WHAT THIS TASK INVOLVES: Below, find the line containing "Build this scene" and the line containing "SC.camera = cam"; reproduce exactly those two and every line between them, omitting pictures.

------------------------------------------------------------

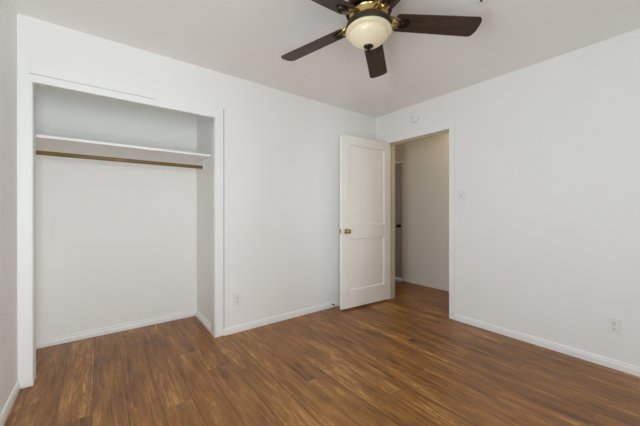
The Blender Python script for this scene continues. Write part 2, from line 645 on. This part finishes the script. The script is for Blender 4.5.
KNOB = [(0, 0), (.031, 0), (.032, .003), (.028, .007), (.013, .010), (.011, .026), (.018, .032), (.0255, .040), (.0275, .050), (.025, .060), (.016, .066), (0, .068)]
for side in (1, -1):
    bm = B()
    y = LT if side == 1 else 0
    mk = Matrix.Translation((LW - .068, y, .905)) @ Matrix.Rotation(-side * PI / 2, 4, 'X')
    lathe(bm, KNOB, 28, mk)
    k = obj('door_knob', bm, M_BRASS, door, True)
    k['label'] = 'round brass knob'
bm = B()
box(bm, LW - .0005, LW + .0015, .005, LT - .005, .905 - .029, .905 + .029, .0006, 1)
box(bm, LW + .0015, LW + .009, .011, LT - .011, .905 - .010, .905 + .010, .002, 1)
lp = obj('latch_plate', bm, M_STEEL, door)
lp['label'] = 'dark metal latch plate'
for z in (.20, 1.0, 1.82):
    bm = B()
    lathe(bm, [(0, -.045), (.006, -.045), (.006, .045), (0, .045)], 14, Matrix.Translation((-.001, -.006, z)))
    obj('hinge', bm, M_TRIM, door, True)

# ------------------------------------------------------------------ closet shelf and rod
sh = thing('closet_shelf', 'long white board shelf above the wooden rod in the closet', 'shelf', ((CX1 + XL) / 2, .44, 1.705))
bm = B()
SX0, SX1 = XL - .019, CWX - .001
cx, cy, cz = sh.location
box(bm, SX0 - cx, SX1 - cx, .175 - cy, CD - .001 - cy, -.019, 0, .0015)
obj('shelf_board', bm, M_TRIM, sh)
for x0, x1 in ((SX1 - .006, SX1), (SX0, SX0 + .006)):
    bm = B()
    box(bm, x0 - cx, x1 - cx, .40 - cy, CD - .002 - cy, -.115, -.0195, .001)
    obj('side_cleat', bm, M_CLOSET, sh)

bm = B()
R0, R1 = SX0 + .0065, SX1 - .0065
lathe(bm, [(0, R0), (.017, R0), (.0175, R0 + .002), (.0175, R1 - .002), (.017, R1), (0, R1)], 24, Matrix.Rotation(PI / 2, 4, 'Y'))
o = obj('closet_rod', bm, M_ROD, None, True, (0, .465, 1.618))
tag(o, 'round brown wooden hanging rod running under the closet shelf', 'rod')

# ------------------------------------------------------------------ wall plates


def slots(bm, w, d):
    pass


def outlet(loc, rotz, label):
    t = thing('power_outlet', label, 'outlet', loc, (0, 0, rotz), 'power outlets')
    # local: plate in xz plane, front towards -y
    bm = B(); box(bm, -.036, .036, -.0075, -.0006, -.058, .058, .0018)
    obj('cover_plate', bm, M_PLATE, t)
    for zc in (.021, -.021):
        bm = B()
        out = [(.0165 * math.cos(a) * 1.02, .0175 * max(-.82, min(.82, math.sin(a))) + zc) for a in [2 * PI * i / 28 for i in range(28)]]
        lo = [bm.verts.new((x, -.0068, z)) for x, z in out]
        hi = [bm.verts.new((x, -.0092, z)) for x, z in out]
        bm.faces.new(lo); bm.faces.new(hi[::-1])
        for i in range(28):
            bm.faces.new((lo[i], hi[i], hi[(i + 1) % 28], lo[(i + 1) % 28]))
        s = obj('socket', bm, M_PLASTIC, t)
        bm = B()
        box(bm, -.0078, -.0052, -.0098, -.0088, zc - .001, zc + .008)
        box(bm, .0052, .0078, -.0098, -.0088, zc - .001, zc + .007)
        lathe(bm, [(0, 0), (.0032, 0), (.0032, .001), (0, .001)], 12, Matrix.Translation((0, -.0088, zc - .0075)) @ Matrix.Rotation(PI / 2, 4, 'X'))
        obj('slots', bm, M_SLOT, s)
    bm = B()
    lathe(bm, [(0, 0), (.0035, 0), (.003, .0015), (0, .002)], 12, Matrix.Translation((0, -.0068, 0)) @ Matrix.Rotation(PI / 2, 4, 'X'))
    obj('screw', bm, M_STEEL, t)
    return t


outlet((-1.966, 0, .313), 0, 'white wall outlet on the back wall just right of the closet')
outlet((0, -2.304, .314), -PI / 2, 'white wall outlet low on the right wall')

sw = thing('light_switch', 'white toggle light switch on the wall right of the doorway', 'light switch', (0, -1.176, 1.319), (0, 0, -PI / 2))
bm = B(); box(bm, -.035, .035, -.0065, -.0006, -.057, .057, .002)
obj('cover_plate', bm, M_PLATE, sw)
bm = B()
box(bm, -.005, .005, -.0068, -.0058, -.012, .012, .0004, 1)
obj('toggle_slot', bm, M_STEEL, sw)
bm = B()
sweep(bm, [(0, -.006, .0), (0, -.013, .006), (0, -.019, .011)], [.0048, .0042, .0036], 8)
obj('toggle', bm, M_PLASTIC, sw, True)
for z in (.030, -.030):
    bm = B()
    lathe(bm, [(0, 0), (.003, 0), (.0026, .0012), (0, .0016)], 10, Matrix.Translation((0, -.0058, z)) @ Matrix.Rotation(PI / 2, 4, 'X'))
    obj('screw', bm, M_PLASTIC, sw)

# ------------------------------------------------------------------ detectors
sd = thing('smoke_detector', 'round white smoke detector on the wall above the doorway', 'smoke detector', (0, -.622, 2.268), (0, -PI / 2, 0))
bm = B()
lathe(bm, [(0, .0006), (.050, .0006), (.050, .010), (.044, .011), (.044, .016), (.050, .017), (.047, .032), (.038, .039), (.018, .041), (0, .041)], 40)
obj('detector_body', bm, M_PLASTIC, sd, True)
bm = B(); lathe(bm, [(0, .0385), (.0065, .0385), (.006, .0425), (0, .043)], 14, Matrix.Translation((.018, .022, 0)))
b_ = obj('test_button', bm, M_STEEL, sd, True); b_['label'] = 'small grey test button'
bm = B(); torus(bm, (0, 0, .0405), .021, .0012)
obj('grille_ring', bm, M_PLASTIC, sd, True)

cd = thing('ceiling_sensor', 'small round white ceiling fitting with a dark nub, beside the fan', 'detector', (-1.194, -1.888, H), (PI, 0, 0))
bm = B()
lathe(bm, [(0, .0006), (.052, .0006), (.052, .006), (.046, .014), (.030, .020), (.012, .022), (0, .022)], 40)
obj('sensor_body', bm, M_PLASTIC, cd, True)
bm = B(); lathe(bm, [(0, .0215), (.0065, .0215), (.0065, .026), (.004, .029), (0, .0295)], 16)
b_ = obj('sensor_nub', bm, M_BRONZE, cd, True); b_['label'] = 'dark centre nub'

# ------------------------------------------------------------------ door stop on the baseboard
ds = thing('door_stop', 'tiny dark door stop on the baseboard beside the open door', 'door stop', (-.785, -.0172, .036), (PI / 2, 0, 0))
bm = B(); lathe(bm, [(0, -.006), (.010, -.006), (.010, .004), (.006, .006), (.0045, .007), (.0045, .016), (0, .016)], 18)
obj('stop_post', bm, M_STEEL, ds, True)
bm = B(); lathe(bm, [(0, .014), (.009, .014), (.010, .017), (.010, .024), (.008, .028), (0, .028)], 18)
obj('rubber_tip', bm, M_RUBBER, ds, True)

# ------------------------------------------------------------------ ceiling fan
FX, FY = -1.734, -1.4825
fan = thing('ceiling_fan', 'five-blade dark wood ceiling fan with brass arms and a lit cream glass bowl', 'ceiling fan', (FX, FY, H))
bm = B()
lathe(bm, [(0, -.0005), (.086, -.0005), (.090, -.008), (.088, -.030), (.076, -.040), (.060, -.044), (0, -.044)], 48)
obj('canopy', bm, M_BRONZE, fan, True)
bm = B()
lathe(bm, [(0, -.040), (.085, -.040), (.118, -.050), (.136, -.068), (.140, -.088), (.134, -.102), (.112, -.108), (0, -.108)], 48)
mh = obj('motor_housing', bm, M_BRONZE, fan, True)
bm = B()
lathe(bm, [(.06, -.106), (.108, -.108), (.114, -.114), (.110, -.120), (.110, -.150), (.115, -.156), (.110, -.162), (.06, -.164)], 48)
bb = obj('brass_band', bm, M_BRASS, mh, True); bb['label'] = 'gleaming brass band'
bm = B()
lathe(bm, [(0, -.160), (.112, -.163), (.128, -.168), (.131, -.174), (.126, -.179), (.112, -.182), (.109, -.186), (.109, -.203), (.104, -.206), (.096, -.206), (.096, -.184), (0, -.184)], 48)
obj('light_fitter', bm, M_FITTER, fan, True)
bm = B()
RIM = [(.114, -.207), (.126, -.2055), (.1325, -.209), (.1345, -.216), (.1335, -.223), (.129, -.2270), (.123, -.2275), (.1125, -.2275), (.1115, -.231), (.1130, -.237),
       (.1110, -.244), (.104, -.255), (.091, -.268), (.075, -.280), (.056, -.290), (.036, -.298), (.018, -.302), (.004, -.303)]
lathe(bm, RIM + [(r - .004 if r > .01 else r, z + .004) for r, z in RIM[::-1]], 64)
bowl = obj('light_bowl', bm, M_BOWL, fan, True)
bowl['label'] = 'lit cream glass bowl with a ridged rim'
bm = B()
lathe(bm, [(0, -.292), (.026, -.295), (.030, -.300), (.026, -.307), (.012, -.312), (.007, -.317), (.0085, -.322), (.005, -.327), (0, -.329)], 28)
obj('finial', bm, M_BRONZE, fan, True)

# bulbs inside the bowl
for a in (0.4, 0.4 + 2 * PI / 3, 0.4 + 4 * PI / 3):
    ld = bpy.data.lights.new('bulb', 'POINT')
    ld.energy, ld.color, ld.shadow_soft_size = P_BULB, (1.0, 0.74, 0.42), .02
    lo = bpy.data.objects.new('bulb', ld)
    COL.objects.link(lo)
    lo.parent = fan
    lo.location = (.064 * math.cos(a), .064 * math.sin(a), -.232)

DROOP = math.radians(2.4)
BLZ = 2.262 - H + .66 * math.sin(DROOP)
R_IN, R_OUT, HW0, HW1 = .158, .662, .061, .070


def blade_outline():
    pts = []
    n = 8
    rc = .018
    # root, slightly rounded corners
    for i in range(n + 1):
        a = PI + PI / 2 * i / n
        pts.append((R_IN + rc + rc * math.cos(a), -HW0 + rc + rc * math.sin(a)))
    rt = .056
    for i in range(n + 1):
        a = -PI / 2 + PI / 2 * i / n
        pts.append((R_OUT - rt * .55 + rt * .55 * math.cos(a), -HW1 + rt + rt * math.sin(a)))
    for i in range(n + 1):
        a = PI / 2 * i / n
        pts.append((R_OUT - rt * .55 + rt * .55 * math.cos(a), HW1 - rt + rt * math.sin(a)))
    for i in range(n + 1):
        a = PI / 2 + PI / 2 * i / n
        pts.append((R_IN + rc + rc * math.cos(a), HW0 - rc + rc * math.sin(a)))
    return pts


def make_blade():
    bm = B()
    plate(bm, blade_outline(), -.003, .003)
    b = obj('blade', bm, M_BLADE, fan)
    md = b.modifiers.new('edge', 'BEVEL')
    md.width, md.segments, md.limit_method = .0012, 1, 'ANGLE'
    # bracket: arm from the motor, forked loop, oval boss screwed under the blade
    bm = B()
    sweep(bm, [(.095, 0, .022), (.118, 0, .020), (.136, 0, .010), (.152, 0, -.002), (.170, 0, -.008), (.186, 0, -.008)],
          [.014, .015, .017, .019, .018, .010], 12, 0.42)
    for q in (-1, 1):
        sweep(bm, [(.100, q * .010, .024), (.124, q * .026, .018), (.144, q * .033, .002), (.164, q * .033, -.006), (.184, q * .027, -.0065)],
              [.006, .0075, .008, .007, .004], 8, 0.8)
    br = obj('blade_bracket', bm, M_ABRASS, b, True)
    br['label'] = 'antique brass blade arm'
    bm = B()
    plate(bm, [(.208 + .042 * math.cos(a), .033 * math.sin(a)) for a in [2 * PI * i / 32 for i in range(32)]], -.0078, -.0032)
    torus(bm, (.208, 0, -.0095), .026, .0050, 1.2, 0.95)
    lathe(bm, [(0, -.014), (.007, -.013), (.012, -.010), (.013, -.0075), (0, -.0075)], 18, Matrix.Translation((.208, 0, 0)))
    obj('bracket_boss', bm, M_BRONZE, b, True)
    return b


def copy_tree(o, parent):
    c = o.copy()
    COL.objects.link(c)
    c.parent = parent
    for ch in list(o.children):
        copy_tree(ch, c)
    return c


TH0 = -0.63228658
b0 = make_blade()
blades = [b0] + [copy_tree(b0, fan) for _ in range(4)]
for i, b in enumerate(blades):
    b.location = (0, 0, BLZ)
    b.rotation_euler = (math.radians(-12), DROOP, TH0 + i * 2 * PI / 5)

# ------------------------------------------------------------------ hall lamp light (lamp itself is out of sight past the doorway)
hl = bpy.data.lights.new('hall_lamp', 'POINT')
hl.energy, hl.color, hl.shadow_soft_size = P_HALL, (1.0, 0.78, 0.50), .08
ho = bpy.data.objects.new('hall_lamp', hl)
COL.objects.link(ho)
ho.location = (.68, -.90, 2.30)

------------------------------------------------------------

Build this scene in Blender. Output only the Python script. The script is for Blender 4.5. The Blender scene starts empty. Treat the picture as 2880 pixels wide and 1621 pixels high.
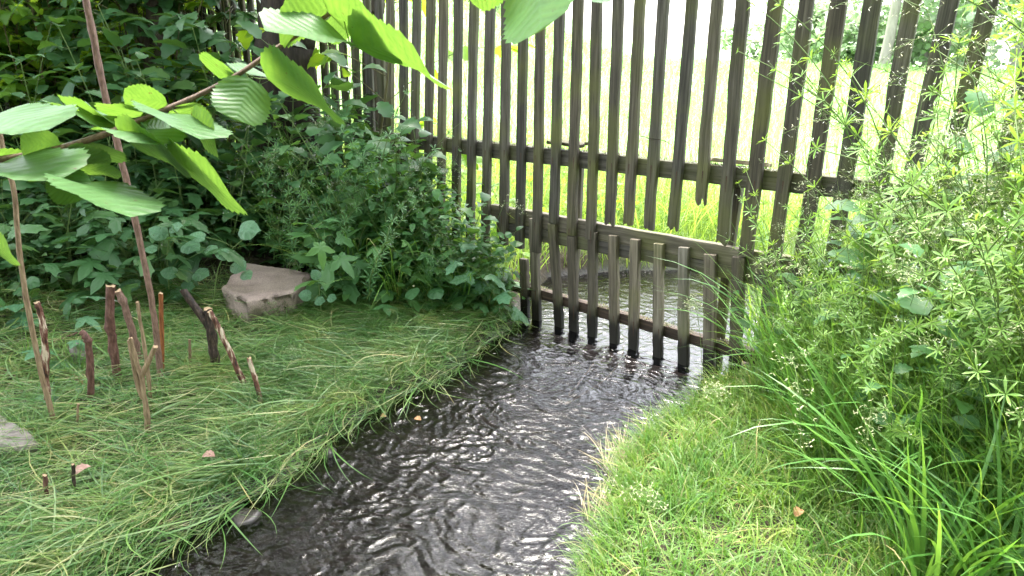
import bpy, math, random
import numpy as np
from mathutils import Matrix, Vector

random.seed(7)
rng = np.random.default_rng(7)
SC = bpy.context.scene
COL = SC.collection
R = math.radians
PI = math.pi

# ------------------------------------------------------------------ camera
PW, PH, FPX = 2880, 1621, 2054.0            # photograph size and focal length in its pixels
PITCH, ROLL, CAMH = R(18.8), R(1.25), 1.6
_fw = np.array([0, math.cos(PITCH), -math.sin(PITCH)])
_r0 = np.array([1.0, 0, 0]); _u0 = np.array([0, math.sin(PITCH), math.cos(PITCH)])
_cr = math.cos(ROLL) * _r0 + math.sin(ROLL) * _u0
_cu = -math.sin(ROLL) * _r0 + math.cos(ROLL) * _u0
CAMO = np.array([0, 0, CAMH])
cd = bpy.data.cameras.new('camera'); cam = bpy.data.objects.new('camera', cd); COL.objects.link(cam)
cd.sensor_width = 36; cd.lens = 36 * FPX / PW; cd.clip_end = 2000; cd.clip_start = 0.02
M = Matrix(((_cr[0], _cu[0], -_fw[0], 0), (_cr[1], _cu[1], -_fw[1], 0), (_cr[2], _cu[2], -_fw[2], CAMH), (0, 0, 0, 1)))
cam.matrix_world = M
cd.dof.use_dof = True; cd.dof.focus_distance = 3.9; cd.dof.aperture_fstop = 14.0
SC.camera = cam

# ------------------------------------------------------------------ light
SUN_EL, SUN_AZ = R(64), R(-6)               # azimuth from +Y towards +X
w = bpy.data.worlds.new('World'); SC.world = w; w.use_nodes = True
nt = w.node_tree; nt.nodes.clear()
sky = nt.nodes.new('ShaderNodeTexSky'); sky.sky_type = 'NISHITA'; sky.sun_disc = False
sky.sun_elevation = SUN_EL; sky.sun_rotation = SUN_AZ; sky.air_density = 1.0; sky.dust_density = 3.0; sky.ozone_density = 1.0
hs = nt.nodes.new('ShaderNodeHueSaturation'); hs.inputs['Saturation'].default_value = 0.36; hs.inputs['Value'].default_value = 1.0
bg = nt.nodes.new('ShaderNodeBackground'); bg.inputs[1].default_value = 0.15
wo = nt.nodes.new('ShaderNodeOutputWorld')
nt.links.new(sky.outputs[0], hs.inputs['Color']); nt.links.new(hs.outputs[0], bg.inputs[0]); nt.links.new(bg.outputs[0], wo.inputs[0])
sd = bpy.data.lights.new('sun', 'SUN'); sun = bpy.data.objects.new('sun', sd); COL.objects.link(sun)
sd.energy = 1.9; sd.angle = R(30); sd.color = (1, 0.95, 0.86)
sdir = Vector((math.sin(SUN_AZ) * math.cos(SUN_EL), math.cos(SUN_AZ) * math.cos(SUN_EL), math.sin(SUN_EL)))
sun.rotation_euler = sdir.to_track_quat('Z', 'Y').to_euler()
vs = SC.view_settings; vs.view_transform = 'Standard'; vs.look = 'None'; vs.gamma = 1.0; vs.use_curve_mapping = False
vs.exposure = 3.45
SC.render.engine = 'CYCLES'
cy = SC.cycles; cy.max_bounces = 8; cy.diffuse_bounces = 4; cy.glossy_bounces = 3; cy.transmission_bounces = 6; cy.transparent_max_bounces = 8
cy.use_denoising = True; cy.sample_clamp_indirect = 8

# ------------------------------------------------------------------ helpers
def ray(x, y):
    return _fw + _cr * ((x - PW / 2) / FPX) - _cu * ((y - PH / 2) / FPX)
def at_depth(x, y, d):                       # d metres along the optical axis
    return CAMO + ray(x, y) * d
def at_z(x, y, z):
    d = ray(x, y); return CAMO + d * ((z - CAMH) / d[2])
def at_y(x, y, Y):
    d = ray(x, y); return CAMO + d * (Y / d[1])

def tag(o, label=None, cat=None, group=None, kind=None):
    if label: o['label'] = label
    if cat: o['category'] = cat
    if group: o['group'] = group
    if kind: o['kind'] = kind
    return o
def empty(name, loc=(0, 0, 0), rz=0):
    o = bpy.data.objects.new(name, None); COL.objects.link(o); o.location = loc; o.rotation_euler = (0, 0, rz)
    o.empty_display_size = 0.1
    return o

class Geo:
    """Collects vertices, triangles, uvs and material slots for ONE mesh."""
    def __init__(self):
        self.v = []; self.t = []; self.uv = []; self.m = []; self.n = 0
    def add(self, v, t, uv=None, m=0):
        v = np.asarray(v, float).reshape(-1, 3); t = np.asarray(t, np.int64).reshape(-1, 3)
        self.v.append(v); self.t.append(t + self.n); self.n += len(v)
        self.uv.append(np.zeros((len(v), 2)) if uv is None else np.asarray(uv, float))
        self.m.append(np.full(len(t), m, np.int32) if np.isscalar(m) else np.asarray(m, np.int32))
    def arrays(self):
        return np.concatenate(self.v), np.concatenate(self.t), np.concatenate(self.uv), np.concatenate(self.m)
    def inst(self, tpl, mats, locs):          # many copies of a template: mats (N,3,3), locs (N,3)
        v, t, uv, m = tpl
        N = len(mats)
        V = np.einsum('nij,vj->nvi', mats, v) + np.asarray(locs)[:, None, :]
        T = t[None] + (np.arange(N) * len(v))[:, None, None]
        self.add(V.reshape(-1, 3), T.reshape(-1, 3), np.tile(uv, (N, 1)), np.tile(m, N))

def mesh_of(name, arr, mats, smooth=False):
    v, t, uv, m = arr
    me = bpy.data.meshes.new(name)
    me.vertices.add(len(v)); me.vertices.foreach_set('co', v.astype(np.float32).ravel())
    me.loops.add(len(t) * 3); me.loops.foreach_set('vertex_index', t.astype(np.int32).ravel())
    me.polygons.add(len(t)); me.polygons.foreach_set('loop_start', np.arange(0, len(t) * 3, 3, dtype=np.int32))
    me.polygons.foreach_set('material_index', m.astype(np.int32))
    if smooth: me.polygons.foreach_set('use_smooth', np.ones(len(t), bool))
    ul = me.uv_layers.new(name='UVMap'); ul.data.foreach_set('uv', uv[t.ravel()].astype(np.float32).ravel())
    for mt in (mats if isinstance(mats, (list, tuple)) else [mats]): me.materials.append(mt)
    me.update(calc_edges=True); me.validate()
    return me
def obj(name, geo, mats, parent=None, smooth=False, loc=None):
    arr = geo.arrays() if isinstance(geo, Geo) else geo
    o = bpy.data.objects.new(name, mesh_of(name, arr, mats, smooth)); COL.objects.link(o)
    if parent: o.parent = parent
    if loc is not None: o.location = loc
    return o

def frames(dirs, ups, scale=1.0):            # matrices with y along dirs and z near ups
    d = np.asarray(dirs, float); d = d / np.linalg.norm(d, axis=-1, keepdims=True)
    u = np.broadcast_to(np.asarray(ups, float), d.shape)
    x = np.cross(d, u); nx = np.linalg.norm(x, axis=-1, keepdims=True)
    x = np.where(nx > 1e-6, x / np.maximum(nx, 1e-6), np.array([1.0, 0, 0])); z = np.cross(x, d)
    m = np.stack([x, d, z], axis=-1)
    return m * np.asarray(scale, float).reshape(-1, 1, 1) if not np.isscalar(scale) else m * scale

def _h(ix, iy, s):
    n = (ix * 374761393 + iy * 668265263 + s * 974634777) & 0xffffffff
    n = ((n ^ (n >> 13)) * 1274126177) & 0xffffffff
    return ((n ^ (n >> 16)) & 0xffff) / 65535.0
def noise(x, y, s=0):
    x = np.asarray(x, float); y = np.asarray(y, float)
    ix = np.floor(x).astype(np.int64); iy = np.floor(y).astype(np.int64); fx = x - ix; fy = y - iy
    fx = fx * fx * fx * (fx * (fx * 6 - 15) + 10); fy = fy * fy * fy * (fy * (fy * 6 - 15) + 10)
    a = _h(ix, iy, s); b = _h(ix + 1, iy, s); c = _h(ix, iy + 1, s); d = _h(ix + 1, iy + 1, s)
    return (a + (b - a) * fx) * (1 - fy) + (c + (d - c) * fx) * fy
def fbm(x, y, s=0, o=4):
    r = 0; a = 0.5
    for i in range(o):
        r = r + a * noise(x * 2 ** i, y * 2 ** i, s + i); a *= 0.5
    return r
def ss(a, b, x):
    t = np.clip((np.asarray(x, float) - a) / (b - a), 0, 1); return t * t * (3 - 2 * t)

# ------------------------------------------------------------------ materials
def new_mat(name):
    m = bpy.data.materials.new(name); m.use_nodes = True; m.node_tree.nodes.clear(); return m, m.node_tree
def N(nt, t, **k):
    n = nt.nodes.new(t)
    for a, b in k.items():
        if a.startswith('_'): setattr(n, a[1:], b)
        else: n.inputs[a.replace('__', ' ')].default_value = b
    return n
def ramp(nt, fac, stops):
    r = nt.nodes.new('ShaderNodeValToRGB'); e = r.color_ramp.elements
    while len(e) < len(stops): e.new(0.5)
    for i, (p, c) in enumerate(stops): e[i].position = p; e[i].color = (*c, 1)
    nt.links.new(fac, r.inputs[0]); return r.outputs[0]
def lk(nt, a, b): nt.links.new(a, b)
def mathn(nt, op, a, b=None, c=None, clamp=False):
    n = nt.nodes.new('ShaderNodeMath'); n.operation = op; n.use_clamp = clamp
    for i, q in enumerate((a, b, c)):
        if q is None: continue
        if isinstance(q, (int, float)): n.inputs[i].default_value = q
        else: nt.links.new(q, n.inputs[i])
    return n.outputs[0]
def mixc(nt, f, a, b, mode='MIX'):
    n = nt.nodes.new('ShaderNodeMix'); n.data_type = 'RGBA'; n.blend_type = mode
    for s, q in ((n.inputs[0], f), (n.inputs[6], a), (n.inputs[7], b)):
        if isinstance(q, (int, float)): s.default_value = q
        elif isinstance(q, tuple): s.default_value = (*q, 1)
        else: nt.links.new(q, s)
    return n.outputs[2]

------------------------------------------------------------

REPLY TO THE EXERCISE:
Build this scene in Blender. Output only the Python script. The script is for Blender 4.5. The Blender scene starts empty. Treat the picture as 2880 pixels wide and 1621 pixels high.
import bpy, math, random
import numpy as np
from mathutils import Matrix, Vector

random.seed(7)
rng = np.random.default_rng(7)
SC = bpy.context.scene
COL = SC.collection
R = math.radians
PI = math.pi

# ------------------------------------------------------------------ camera
PW, PH, FPX = 2880, 1621, 2054.0            # photograph size and focal length in its pixels
PITCH, ROLL, CAMH = R(18.8), R(1.25), 1.6
_fw = np.array([0, math.cos(PITCH), -math.sin(PITCH)])
_r0 = np.array([1.0, 0, 0]); _u0 = np.array([0, math.sin(PITCH), math.cos(PITCH)])
_cr = math.cos(ROLL) * _r0 + math.sin(ROLL) * _u0
_cu = -math.sin(ROLL) * _r0 + math.cos(ROLL) * _u0
CAMO = np.array([0, 0, CAMH])
cd = bpy.data.cameras.new('camera'); cam = bpy.data.objects.new('camera', cd); COL.objects.link(cam)
cd.sensor_width = 36; cd.lens = 36 * FPX / PW; cd.clip_end = 2000; cd.clip_start = 0.02
M = Matrix(((_cr[0], _cu[0], -_fw[0], 0), (_cr[1], _cu[1], -_fw[1], 0), (_cr[2], _cu[2], -_fw[2], CAMH), (0, 0, 0, 1)))
cam.matrix_world = M
cd.dof.use_dof = True; cd.dof.focus_distance = 3.9; cd.dof.aperture_fstop = 14.0
SC.camera = cam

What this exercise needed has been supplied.